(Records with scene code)

↓↓↓

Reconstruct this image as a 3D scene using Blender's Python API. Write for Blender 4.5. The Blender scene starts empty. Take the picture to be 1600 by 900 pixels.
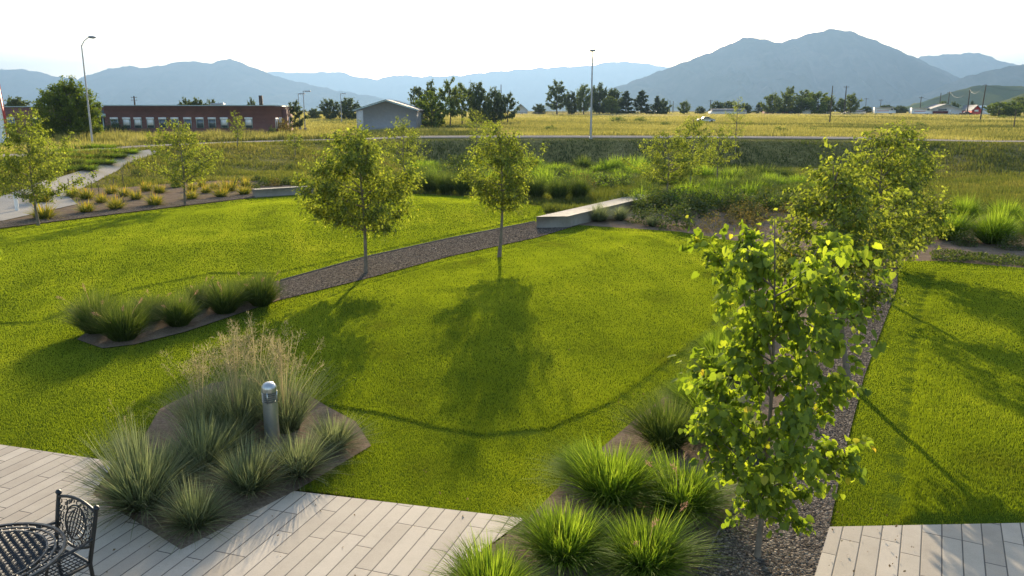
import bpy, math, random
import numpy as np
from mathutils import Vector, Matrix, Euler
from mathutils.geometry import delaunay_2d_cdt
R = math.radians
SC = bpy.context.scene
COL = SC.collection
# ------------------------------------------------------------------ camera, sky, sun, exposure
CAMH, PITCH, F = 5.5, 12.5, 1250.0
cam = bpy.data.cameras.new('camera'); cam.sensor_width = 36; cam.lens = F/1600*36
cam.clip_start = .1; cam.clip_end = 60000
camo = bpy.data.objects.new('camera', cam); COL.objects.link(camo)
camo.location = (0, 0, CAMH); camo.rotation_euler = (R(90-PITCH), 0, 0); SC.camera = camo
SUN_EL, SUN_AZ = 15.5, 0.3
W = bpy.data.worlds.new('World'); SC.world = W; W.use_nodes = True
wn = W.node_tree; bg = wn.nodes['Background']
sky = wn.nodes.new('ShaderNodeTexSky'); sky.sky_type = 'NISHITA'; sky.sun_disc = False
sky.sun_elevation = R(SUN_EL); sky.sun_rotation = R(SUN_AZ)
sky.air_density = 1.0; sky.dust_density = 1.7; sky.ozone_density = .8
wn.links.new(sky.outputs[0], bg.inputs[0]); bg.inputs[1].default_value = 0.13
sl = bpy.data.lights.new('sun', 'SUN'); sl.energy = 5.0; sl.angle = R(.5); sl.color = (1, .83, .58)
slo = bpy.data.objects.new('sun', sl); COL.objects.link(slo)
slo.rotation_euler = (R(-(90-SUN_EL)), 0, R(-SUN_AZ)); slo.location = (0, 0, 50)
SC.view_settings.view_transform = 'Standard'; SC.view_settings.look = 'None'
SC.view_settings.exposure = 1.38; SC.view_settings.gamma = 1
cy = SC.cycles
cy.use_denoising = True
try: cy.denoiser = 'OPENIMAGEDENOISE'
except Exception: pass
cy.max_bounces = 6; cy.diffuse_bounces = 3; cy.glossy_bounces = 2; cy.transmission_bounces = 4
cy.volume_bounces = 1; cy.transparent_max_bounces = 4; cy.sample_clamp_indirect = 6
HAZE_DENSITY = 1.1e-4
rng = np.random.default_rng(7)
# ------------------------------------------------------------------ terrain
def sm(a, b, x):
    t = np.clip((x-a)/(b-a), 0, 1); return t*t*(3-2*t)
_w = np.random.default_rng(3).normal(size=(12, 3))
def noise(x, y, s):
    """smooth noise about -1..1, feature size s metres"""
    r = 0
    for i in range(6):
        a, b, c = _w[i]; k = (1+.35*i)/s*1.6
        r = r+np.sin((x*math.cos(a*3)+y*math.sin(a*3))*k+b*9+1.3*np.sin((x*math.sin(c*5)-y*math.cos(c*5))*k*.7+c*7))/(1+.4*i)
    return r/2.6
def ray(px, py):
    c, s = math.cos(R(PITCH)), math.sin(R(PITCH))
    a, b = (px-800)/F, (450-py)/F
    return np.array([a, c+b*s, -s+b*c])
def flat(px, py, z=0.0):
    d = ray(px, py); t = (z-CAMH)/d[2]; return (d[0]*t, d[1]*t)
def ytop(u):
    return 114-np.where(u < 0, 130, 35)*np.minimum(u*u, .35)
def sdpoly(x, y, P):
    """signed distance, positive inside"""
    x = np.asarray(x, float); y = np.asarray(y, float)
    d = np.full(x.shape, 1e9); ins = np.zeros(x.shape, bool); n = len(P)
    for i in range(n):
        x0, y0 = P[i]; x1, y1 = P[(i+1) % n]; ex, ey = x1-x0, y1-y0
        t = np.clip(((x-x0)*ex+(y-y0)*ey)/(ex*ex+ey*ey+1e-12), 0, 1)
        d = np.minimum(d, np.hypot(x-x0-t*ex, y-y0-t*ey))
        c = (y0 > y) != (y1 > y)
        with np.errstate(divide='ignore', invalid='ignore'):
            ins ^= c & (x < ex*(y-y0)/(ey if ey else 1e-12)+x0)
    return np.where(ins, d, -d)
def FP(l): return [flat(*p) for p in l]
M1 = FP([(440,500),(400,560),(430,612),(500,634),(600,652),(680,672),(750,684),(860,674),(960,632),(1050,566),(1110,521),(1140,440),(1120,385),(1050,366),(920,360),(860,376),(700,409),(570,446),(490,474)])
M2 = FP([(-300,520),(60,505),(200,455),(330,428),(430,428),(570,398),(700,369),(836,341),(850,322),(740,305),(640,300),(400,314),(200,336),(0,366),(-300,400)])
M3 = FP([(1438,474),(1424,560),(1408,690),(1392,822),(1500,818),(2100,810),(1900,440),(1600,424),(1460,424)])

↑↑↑
↓↓↓

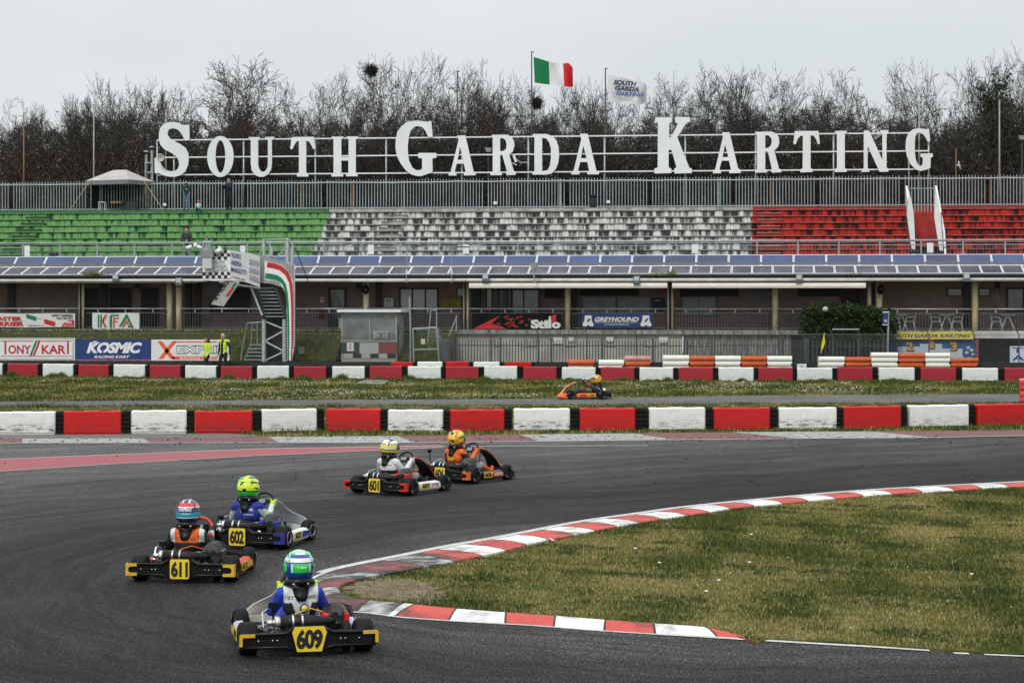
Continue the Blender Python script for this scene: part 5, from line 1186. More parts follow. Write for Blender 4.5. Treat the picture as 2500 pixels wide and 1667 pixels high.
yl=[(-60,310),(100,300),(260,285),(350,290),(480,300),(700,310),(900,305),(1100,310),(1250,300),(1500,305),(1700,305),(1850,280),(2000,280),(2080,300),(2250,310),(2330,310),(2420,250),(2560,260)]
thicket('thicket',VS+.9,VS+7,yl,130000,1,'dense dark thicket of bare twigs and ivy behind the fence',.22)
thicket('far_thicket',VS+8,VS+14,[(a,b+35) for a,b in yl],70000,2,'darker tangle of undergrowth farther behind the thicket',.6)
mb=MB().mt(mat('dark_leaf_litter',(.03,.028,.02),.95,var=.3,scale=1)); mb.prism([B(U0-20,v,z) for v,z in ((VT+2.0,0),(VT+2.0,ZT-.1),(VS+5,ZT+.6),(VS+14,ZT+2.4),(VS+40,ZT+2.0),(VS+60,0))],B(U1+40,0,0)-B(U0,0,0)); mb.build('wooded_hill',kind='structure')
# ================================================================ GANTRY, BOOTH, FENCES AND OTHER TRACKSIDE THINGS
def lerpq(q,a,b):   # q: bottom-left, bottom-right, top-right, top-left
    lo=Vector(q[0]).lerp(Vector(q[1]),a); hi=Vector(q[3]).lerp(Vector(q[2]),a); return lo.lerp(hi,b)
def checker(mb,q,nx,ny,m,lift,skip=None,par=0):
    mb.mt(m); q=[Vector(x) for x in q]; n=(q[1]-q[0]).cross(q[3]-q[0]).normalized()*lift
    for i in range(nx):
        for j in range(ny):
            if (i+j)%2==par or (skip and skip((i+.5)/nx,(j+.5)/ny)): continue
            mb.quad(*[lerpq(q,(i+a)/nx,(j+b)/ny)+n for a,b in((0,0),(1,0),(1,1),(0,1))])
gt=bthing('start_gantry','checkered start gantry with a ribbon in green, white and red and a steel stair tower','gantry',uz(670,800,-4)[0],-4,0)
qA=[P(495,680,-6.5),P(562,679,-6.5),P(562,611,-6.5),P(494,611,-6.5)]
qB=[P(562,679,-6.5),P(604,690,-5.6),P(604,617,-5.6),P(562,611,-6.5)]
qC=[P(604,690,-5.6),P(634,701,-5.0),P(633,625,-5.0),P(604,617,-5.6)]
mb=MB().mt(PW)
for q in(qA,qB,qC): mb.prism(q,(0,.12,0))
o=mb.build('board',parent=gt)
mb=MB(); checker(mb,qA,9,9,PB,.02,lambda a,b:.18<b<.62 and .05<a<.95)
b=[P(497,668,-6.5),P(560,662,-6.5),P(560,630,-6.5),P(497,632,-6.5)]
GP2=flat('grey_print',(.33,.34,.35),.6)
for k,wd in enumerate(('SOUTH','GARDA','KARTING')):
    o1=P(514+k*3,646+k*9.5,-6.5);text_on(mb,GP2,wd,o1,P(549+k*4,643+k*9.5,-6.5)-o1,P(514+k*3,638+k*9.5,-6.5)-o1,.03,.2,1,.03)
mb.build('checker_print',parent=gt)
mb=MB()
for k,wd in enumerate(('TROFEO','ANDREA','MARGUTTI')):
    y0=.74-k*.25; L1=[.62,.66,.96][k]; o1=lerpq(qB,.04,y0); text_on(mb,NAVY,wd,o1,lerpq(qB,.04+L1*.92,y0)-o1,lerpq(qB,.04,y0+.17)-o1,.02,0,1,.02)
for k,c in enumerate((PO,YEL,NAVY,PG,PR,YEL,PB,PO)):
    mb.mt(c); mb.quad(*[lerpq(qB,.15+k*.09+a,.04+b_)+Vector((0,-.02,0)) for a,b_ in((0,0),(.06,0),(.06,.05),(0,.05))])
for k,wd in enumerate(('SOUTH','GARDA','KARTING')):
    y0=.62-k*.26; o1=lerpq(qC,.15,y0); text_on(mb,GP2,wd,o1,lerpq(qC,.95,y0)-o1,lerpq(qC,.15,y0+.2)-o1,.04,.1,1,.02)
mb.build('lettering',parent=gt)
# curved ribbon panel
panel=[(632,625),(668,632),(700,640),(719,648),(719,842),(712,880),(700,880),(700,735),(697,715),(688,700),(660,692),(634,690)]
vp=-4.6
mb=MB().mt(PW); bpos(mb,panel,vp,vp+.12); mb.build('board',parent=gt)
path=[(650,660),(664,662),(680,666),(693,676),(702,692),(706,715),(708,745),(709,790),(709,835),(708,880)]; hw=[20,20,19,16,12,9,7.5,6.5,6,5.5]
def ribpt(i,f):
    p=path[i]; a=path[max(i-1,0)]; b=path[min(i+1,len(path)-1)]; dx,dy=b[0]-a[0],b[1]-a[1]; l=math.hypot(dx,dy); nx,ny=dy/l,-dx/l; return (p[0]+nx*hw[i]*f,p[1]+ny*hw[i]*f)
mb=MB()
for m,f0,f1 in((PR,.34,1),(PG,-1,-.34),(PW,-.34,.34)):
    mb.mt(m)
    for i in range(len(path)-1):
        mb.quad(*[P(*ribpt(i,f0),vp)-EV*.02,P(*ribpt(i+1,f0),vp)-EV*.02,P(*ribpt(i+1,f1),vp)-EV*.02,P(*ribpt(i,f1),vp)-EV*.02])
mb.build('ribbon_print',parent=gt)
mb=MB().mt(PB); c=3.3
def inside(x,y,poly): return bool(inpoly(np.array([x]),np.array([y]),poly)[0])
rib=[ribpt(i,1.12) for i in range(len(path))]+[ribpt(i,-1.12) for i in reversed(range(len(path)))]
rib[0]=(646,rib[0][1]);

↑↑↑
↓↓↓

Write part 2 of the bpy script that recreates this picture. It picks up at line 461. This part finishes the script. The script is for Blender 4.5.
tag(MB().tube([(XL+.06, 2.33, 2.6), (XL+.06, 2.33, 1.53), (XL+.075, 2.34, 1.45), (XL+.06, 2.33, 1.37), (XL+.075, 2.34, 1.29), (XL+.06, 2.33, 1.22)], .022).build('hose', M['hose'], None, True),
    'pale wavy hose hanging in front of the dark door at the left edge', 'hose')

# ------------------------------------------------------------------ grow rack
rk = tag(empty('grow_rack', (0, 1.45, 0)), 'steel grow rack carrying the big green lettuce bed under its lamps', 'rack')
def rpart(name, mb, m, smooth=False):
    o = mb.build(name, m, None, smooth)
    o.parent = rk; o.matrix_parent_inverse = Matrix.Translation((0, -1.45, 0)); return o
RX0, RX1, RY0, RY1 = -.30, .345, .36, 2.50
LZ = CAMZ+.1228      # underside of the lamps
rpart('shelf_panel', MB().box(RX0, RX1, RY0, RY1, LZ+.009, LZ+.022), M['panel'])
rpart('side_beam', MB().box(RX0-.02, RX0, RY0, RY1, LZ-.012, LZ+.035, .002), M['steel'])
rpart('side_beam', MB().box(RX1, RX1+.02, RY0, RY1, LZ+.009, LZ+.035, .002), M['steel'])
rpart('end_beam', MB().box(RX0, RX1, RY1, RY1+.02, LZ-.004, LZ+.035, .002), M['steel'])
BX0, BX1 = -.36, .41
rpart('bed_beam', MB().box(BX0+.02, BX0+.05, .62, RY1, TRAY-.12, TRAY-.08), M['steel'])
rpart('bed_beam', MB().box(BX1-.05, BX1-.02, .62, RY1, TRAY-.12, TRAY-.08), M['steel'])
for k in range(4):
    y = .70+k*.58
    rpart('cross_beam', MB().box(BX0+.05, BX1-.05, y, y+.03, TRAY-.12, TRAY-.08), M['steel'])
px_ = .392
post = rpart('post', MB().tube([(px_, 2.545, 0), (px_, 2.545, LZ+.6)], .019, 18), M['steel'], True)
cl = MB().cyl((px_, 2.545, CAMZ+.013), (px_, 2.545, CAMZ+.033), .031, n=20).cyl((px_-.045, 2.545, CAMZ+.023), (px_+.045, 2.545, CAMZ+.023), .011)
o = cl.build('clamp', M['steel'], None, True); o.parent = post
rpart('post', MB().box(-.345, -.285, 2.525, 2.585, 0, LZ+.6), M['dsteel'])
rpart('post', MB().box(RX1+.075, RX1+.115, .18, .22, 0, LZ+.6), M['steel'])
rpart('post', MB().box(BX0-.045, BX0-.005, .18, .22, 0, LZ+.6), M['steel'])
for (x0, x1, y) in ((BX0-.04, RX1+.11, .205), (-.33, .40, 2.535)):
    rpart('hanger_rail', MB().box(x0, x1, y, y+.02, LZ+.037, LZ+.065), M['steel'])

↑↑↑

Work to be completed -
List the lines of the entries that include "this".

Exercise output -
Reconstruct this image as a 3D scene using Blender's Python API. Write for Blender 4.5. The Blender scene starts empty. Take the picture to be 1600 by 900 pixels.
Continue the Blender Python script for this scene: part 5, from line 1186. More parts follow. Write for Blender 4.5. Treat the picture as 2500 pixels wide and 1667 pixels high.
Write part 2 of the bpy script that recreates this picture. It picks up at line 461. This part finishes the script. The script is for Blender 4.5.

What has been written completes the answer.